Owensboro’s Bronze Buffalo Statues Hold Historic Significance

Owensboro is a well-renowned arts city, and one of the best gifts we give to our visitors are our amazing displays of public art. Most of these are spread throughout downtown Owensboro (and some beyond) and all are free to the public. 


One of our most famous public art displays features three different bronze sculptures that include two bronze buffalo statues and one Native American hunter. We like to call the three-piece display the “Bronze Buffalo Statues” and, together, they tell a historic story about Owensboro’s roots. 

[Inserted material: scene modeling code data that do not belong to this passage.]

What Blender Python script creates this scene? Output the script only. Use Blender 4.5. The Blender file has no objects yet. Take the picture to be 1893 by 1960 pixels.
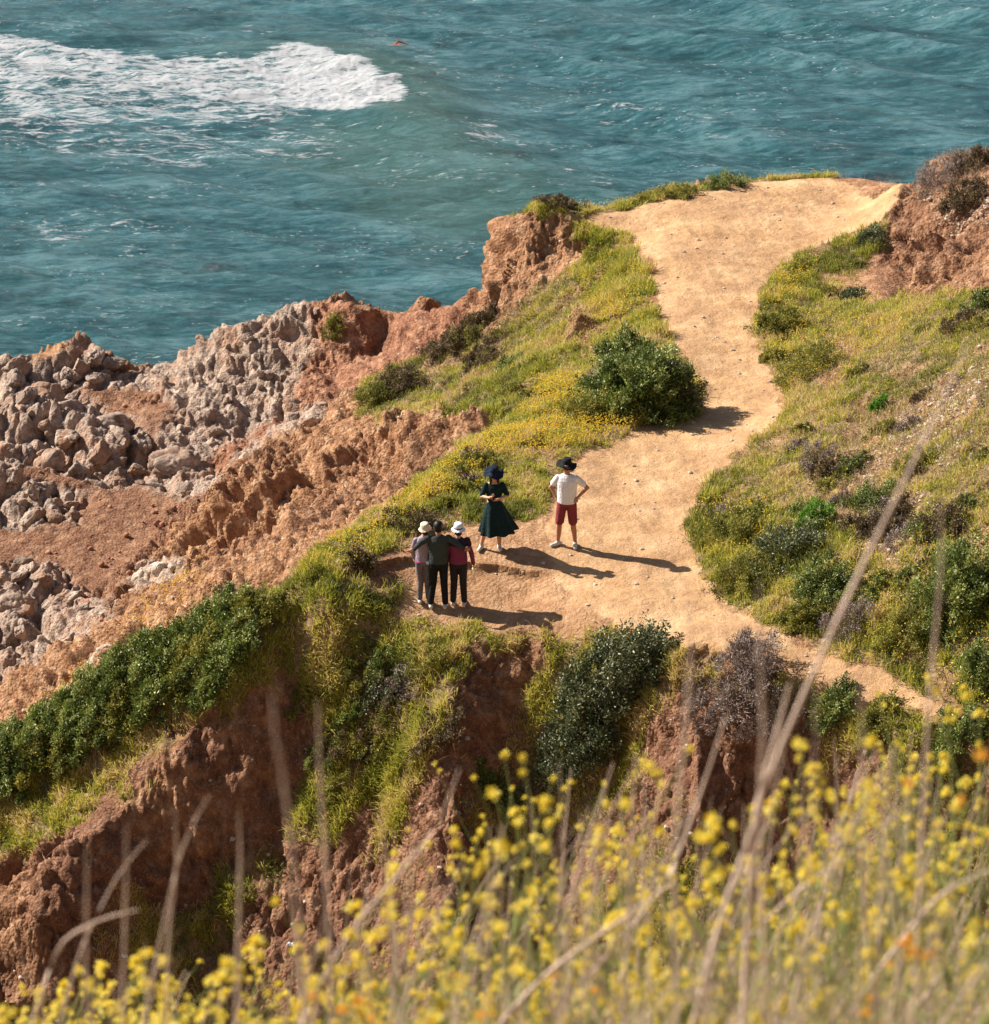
import bpy, math, random
import numpy as np
from mathutils import Vector, Matrix
random.seed(7); RS = np.random.RandomState(11)
SC = bpy.context.scene; COL = SC.collection
R = math.radians
# ------------------------------------------------------------------ camera maths (reference frame 1893 x 1960)
CAMZ = 25.0; PITCH = R(24.0); FPX = 5820.0; CU, CV = 946.5, 980.0
def ray(u, v):
    a = (u-CU)/FPX; b = (v-CV)/FPX
    d = np.array([a, math.cos(PITCH)-b*math.sin(PITCH), -math.sin(PITCH)-b*math.cos(PITCH)])
    return d/np.linalg.norm(d)
def at_z(u, v, z):
    d = ray(u, v); t = (z-CAMZ)/d[2]
    return np.array([d[0]*t, d[1]*t, z])
def at_y(u, v, y):
    d = ray(u, v); t = y/d[1]
    return np.array([d[0]*t, y, CAMZ+d[2]*t])
# ------------------------------------------------------------------ noise
def _h(ix, iy, iz, s):
    n = (ix.astype(np.int64)*374761393 + iy.astype(np.int64)*668265263 + iz.astype(np.int64)*2147483647 + s*1274126177) & 0xffffffff
    n = ((n ^ (n >> 13))*1274126177) & 0xffffffff
    n = (n ^ (n >> 16)); n = (n*2246822519) & 0xffffffff; n = n ^ (n >> 15)
    return n.astype(np.float64)/4294967296.0
def vn(x, y, z=0.0, s=0):
    z = z + np.zeros_like(x)
    ix, iy, iz = np.floor(x), np.floor(y), np.floor(z)
    fx, fy, fz = x-ix, y-iy, z-iz
    fx = fx*fx*fx*(fx*(fx*6-15)+10); fy = fy*fy*fy*(fy*(fy*6-15)+10); fz = fz*fz*fz*(fz*(fz*6-15)+10)
    r = 0
    for a in (0, 1):
        wa = fx if a else 1-fx
        for b in (0, 1):
            wb = fy if b else 1-fy
            for c in (0, 1):
                wc = fz if c else 1-fz
                r = r + wa*wb*wc*_h(ix+a, iy+b, iz+c, s)
    return r*2-1
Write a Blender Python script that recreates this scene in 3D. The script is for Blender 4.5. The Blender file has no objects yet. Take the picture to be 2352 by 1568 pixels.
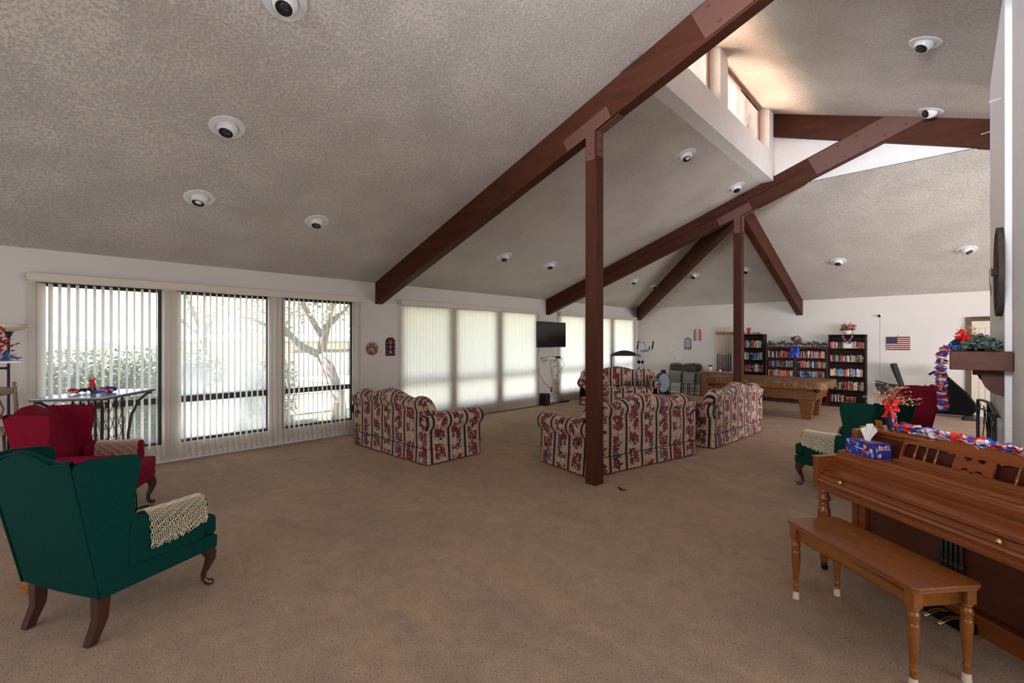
import bpy, bmesh, math, random
from mathutils import Vector, Matrix, Euler
C = bpy.context.scene.collection
SC = bpy.context.scene
PI = math.pi
# ------------------------------------------------------------------ camera
cd = bpy.data.cameras.new('camera'); cam = bpy.data.objects.new('camera', cd); C.objects.link(cam)
cam.location = (0, 0, 1.65); cam.rotation_euler = (PI/2, 0, math.radians(43.62))
cd.sensor_width = 36; cd.lens = 1065.5/2352*36; cd.shift_y = -1.9/2352; cd.clip_end = 2000; cd.clip_start = .05
SC.camera = cam
# ------------------------------------------------------------------ view, sky, sun, fill lights
SC.view_settings.view_transform = 'Standard'; SC.view_settings.look = 'None'
SC.view_settings.gamma = 1; SC.view_settings.use_curve_mapping = False
SC.view_settings.exposure = 0.66
SKY = 2.3
w = bpy.data.worlds.new('world'); SC.world = w; w.use_nodes = True
wn = w.node_tree; wn.nodes.clear()
wo = wn.nodes.new('ShaderNodeOutputWorld'); wb = wn.nodes.new('ShaderNodeBackground')
wr = wn.nodes.new('ShaderNodeValToRGB'); ws = wn.nodes.new('ShaderNodeSeparateXYZ'); wt = wn.nodes.new('ShaderNodeTexCoord')
wn.links.new(wt.outputs['Generated'], ws.inputs[0]); wn.links.new(ws.outputs['Z'], wr.inputs[0])
wr.color_ramp.elements[0].position = 0.0; wr.color_ramp.elements[0].color = (.90, .94, 1, 1)
wr.color_ramp.elements[1].position = .6; wr.color_ramp.elements[1].color = (.62, .76, 1, 1)
wn.links.new(wr.outputs[0], wb.inputs[0]); wb.inputs[1].default_value = SKY
wn.links.new(wb.outputs[0], wo.inputs[0])
def light(name, kind, loc, energy, color=(1,1,1), rot=None, size=None, size_y=None, portal=False, to=None):
    l = bpy.data.lights.new(name, kind); o = bpy.data.objects.new(name, l); C.objects.link(o)
    o.location = loc; l.energy = energy; l.color = color
    if kind == 'AREA':
        l.shape = 'RECTANGLE'; l.size = size; l.size_y = size_y
        if portal: l.cycles.is_portal = True
    if to: o.rotation_euler = (Vector(to) - Vector(loc)).to_track_quat('-Z', 'Y').to_euler()
    elif rot: o.rotation_euler = rot
    return o
sun = light('sun', 'SUN', (0, 0, 20), 84, (1, .95, .86), to=(0-.55*0, 0, 0)); sun.data.angle = .01
sun.rotation_euler = Vector((.14, .62, -.95)).to_track_quat('-Z', 'Y').to_euler()
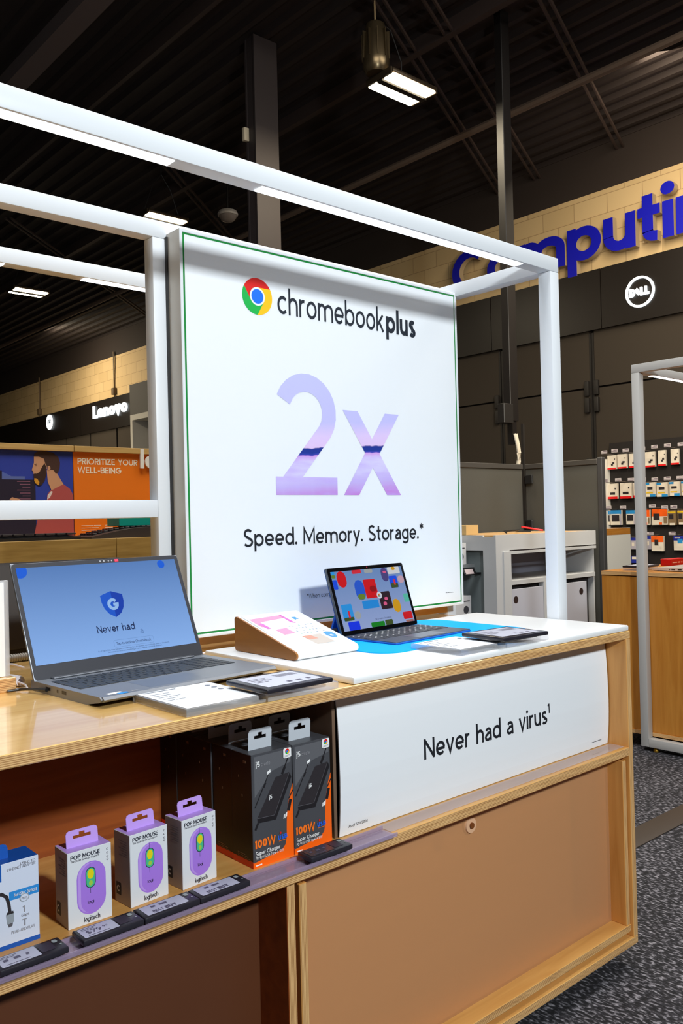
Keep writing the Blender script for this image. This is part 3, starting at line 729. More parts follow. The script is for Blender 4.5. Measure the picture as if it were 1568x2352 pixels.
# ------------------------------------------------------------------ label rail and electronic price tags
RAILM = clear_sheet('lilac_clear_plastic', (176, 156, 186), .45, .12)
LRAIL = link('label_rail', MB().box(FX0+.05, 1.0605, 1.068, 1.108, .5136, .5165, .0006, 1).box(FX0+.05, 1.0605, 1.068, 1.0705, .5165, .5205).box(FX0+.05, 1.0605, 1.1055, 1.108, .5165, .522), [RAILM])
tag(LRAIL, 'clear plastic label rail along the front edge of plywood shelf', 'rail')
tag(link('clear_strip', MB().box(1.066, 1.846, 1.090, 1.1275, .5135, .5147, .0004, 1), [clear_sheet('pale_clear_film', (224, 200, 190), .4, .1)]), 'flat clear film strip in front of the bowed white sign', 'strip')
EDIM = pm('e_paper_dim', (64, 58, 62), .25); EINK = pm('e_paper_grey', (176, 176, 196), .35); EDRK = pm('e_paper_dark', (52, 46, 60), .4); ETXT = pm('e_paper_text', (86, 82, 104), .5)
def price_tag(x, label, content, rot=0., y=1.0845):
    t = thing('price_tag', label, 'price tag', (x, y, .5224), rot, 'electronic price tags on the shelf rail')
    L, D, h = .044, .0185, .0085
    mb = MB(); mb.box(-L, L, -D, D, 0, h, .0022, 2); mb.box(-L*.8, L*.8, -D*.7, D*.7, -.0055, 0); link('case', mb, [pm('tag_charcoal', (38, 36, 44), .3)], t)
    z = h+.0004
    if content in ('price', 'lines', 'dim'):
        s_ = link('screen', MB().mat(0).poly_(rrect(-L+.005, L-.034, -D+.004, D-.004, .002), z), [EDIM if content == 'dim' else EINK], t)
        mb = MB()
        if content == 'price': text(mb, '$79', (-L+.012, -.006, z+.0003), VX, VY, .014, .1); text(mb, '99', (-L+.036, -.001, z+.0003), VX, VY, .007, .1)
        else: bars(mb, (-L+.011, -.002, z+.0003), VX, VY, [[.006, .008, .004]], .004, .006)
        bars(mb, (-L+.009, .010, z+.0003), VX, VY, [[.012, .008], [.006, .01]], .0035, .0012); bars(mb, (-L+.011, -.0115, z+.0003), VX, VY, [[.01, .018]], .003, .0014)
        link('lettering', mb, [ETXT], s_)
        link('dark_label', MB().mat(0).poly_(rrect(L-.032, L-.014, -.011, .012, .001), z), [EDRK], t)
    else:
        s_ = link('screen', MB().mat(0).poly_(rrect(-L+.007, L-.016, -D+.004, D-.004, .002), z), [EINK], t)
        mb = MB(); text(mb, 'BEST', (-L+.018, -.012, z+.0003), VX, VY, .0105, .13, width=.016); text(mb, 'BUY', (-L+.037, -.0122, z+.0003), VX, VY, .0125, .2, width=.018); bars(mb, (-L+.022, .004, z+.0003), VX, VY, [[.007, .012]], .003, .005); link('lettering', mb, [ETXT], s_)
    link('indicator', MB().mat(0).poly_(rrect(L-.012, L-.006, .004, .012, .002), z).poly_(disc(L-.0055, -.004, .0015, 10), z), [pm('tag_led_grey', (150, 158, 160), .3)], t)
    return t
def _poly2(s, pts, z, flip=False):
    s.face([(p[0], p[1], z) for p in (pts[:-1] if (Vector(pts[0])-Vector(pts[-1])).length < 1e-9 else pts)]); return s
MB.poly_ = _poly2
price_tag(.4175, 'dark price tag on the shelf rail below the blue and white box', 'lines')
price_tag(.5245, 'dark price tag on the rail in front of the leftmost purple mouse box', 'price')
price_tag(.6135, 'dark price tag on the rail in front of the middle purple mouse box', 'buy')
price_tag(.7015, 'dark price tag on the rail in front of the right purple mouse box', 'buy')
t_ = price_tag(.908, 'tilted dark price tag below the right charger box', 'dim', .0, 1.0835)
t_.rotation_euler = (-.0, .0, -.02)
# ------------------------------------------------------------------ boxed goods on the shelf
ZS = .5134
def hang_tab(w_, h_, slot_w, slot_h, th=.0008, lean=0., corner=.006):
    """upright hang tab with a euro slot, standing on z=0, centred on x=0"""
    mb = MB(); zc = h_*.58; q = slot_w/2; nw = slot_w*.16
    def quad(a): mb.prism([(u, 0, v) for u, v in a], (0, th, 0))
    quad([(-w_/2, 0), (w_/2, 0), (w_/2, zc-slot_h/2), (-w_/2, zc-slot_h/2)])
    quad([(-w_/2, zc-slot_h/2), (-q, zc-slot_h/2), (-q, zc+slot_h/2), (-w_/2, zc+slot_h/2)])
    quad([(q, zc-slot_h/2), (w_/2, zc-slot_h/2), (w_/2, zc+slot_h/2), (q, zc+slot_h/2)])
    z1 = zc+slot_h/2; z2 = z1+slot_h*.9
    c = corner
    quad([(-w_/2, z1), (-nw, z1), (-nw, z2), (-nw, h_), (-w_/2+c, h_), (-w_/2+c*.3, h_-c*.3), (-w_/2, h_-c)])
    quad([(w_/2, z1), (w_/2, h_-c), (w_/2-c*.3, h_-c*.3), (w_/2-c, h_), (nw, h_), (nw, z2), (nw, z1)])
    quad([(-nw, z2), (nw, z2), (nw, h_), (-nw, h_)])
    bmesh.ops.transform(mb.bm, matrix=Matrix.Rotation(-lean, 4, 'X'), verts=mb.bm.verts)
    return mb
def shift(mb, v): bmesh.ops.translate(mb.bm, vec=v, verts=mb.bm.verts); return mb
class Face:
    """flat artwork on the front (-Y) side of a box: u to the right, v up, in fractions of w and h"""
    def __init__(s, mb, w_, h_, y=0.): s.mb, s.w, s.h, s.y, s.k = mb, w_, h_, y, 0
    def P(s, pts, i, lift=None):
        s.k += 1; y = s.y-.0001-.00002*s.k
        s.mb.face([(u*s.w, y, v*s.h) for u, v in pts], i); return s
    def ell(s, u, v, ru, rv, i, n=28): return s.P([(u+ru*math.cos(2*math.pi*k/n), v+rv*math.sin(2*math.pi*k/n)) for k in range(n)], i)
    def line(s, a, b, t, i):
        A = Vector((a[0]*s.w, a[1]*s.h)); B = Vector((b[0]*s.w, b[1]*s.h)); n = (B-A).normalized(); n = Vector((-n.y, n.x))*t/2
        return s.P([((A+n).x/s.w, (A+n).y/s.h), ((B+n).x/s.w, (B+n).y/s.h), ((B-n).x/s.w, (B-n).y/s.h), ((A-n).x/s.w, (A-n).y/s.h)], i)
    def T(s, txt, u, v, size, i, t=.1, width=None, track=.07):
        s.k += 1; text(s.mb, txt, (u*s.w, s.y-.0001-.00002*s.k, v*s.h), VX, VZ, size, t, track, width=width*s.w if width else None, i=i); return s
# charger boxes: charcoal cartons with orange foot
CW, CH, CDp = .0822, .1815, .0575
ORG = pm('box_orange', (255, 104, 16), .4); CHAR = pm('box_charcoal', (72, 73, 78), .38); CSIDE = pm('box_brown_black', (40, 30, 26), .4, noise=(40, .35)); OTXT = pm('orange_ink', (255, 120, 30), .5); RFOOT = pm('box_red_orange', (236, 66, 22), .4)
BRK = pm('brick_print', (44, 40, 44), .45); BRK2 = pm('brick_print_side', (28, 26, 30), .45); BRK3 = pm('brick_print_edge', (92, 90, 96), .45); CBLUE = pm('blue_ink', (40, 96, 214), .5); GTX = pm('grey_ink', (150, 150, 156), .5); SHEEN = pm('studio_grey_print', (96, 97, 102), .4)
def charger_box():
    t = thing('charger_box', '', 'box', (0, 0, 0), 0, 'charger boxes on the shelf')
    mb = MB(); mb.box(0, CW, 0, CDp, 0, CH, .0008, 1, mats={'-x': 1, '+x': 1, '-y': 0})
    c = link('carton', mb, [CHAR, CSIDE], t)
    mb = MB(); mb.box(-.0003, .0002, .0006, CDp-.0006, .0004, .0105); link('foot_band', mb, [RFOOT], c)
    mb = MB(); f = Face(mb, CW, CH)
    f.P([(.06, .62), (.5, .82), (.96, .86), (.96, .98), (.06, .98)], 8)
    f.P([(.0, .0), (1, 0), (1, .66), (.93, .58), (.86, .45), (.835, .34), (.825, .19), (.79, .125), (.70, .09), (.0, .048)], 0)
    f.line((.93, .93), (.74, .765), .0025, 2); f.line((.82, .83), (.74, .765), .005, 2)
    f.P([(.58, .755), (.93, .77), (.53, .42), (.11, .432)], 1).P([(.93, .77), (.975, .72), (.565, .375), (.53, .42)], 2).P([(.11, .432), (.53, .42), (.565, .375), (.12, .39)], 2)
    f.line((.93, .77), (.53, .42), .0007, 3).line((.53, .42), (.11, .432), .0007, 3)
    f.line((.13, .39), (.06, .335), .004, 2)
    f.line((.41, .80), (.06, .53), .0018, 2).line((.33, .73), (.28, .69), .0035, 2).P([(.38, .795), (.46, .815), (.45, .838), (.37, .82)], 4)
    f.line((1.0, .60), (.90, .53), .002, 2).line((.94, .52), (.88, .42), .006, 2).P([(.80, .40), (.85, .415), (.84, .375), (.79, .36)], 4).P([(.76, .395), (.79, .40), (.78, .365), (.75, .36)], 4)
    link('artwork', mb, [ORG, BRK, BRK2, BRK3, TXW, OTXT, CBLUE, GTX, SHEEN], c)
    mb = MB(); f = Face(mb, CW, CH, -.0007)
    f.T('j5', .09, .885, .0125, 0, .13).T('create', .225, .885, .009, 2, .07, .22)
    f.T('j5', .40, .575, .009, 0, .13)
    f.T('100W', .04, .172, .0185, 1, .17, .50, .05).T('USB', .60, .185, .0105, 3, .2, .22).T('Super Charger', .05, .108, .0092, 0, .11, .60).T('PD 90W+USB Type-A 10W', .05, .074, .0062, 0, .09, .68)
    bars(mb, (.05*CW, -.0011, .018*CH), VX, VZ, [[.012]], .003, .002)
    f.P([(.62, .172), (.80, .172), (.80, .176), (.62, .176)], 1).ell(.665, .245, .022, .01, 4)
    link('lettering', mb, [TXW, OTXT, GTX, CBLUE, LR], c)
    mb = MB(); f = Face(mb, CW, CH, -.0012)
    f.P([(u, v) for u, v in [(.80, .905), (.95, .905), (.975, .915), (.975, .985), (.95, .993), (.80, .993), (.775, .985), (.775, .915)]], 0)
    f.ell(.875, .962, .055, .025, 1).P([(.875, .962), (.82, .962), (.84, .94), (.875, .937)], 2).P([(.875, .937), (.91, .945), (.93, .965), (.875, .962)], 3).ell(.875, .962, .024, .011, 4)
    f.P([(.80, .925), (.95, .925), (.95, .929), (.80, .929)], 5).P([(.80, .915), (.95, .915), (.95, .919), (.80, .919)], 5)
    link('badge', mb, [TXW, LR, LG_, LY, LB, GTX], c)
    mb = shift(hang_tab(.047, .034, .024, .0055, .0007, -.06), (CW*.44, CDp*.45, CH)); link('hang_tab', mb, [pm('frosted_tab', (196, 202, 210), .3)], t)
    mb = MB()
    for k, (a, b_) in enumerate(((.25, .6), (.25, .75), (.25, .85))):
        mb.box(-.0004, 0, CDp*(1-b_), CDp*(1-a), .017-k*.0028, .0182-k*.0028)
    for a, b_, z in ((.6, .72, .166), (.35, .38, .14), (.5, .53, .11)): mb.box(-.0004, 0, CDp*(1-b_), CDp*(1-a), z, z+.004)
    link('side_print', mb, [pm('brown_print', (126, 92, 66), .5)], c)
    return t
ORD = ('front', 'second', 'third', 'fourth', 'rearmost')
box0 = charger_box()
for ci, x in enumerate((.7975, .8812)):
    for k in range(5):
        lab = ('front charcoal and orange charger box in the left of two rows', 'front charcoal and orange charger box in the right row beside the bowed sign')[ci] if k == 0 else '%s charcoal charger box back in the %s of two rows under the table top' % (ORD[k], ('left', 'right')[ci])
        loc = (x+(.0, .001, -.0012, .0008, 0)[k], 1.1315+k*.0582, ZS)
        if ci == 0 and k == 0: box0.location = loc; box0['label'] = lab
        else: dup(box0, loc, 0, lab)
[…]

Located at Frederica and 10th Streets in the Owensboro Museum of Fine Art’s Sculpture Park, these sculptures reflect our city’s history as a buffalo trace for early settlers. In fact, what is now Frederica Street was traveled by buffalo many years ago. 


Buffalo herds opened the first road in the wilderness to present the site of Owensboro (called Yellow Banks during that time). In 1797, Bill Smothers followed the trail from Rough Creek to the Ohio River and built a cabin at the end of the road near where the sculptures are located today. Old court records even say that the “Buffalo Road” was a place of “great resort for that kind of game.” 


The three statues located at the outdoor park include “Strength of the Maker,” “Meadowlands Pair” and “Into the Wind.” Together, they tell an incredible story about Owensboro’s origins and are available to be viewed publicly throughout the entire year.